We wondered around the town for a while. Even at our street exchange rates prices for many goods weren’t the bargain we hoped. A trip to a supermarket revealed bargains on beef which we’d heard of before. We also finished our shore trip at a bar where we had a couple of beers each for the equivalent of a dollar each. Not bad for a public establishment. On the way back to the boat we picked up a crate of 24 beers for sampling. The price was pretty good but again nowhere close to what we had been told. They’ve been sampled and we may be filling the bilges for the long term with the local stuff.

Back on the boat we moved a little within the anchorage to see if we could get an internet connection. I want to be sure our insurance is sorted before we leave. No luck. There is a cheap pay for service but it’s down at the moment. We’ll see.

This evening we plan to go back to the bar where we had our beers earlier for food. In the meantime we’re awaiting the diesel boat who recently popped by. I can get 4.5 liters of diesel for 1 dollar. We had to guess how much we needed so they’ll come back with our request. Once that is done we’ll be off.

We can only stay here 2 days as we haven’t formally checked in. On Saturday we’ll move down to the west end of the island and on Sunday move on to Tortuga. We both think that getting up early for a long passage and arriving in the afternoon is better than leaving in the evening. When it makes sense to do so, we’ll do this more.

Enroute from Los Testigos to Margarita

We woke at 3am this morning in the pitch dark. The moon had not yet risen and was only due to be a sliver. Off on the Venezuelan coast thunderstorms flashed every few seconds. Where we were the winds were below 10 knots. Code Zero weather for sure but we didn’t want to raise it in the dark.

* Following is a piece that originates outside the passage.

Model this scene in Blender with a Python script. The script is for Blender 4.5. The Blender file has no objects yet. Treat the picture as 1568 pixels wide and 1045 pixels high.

We therefore motored for a couple of hours until it started getting light. We then hoisted the Code Zero, sorting out a problem with the wrapping on the way. The sail works a treat giving us more than half wind speed in 8-10 knots of wind. This is very good news for our downwind sail around the world.

Right now we are again surrounded by dolphins. Not so many today but bigger than yesterday and more acrobatic. One, off our port bow, is doing back flips as I type.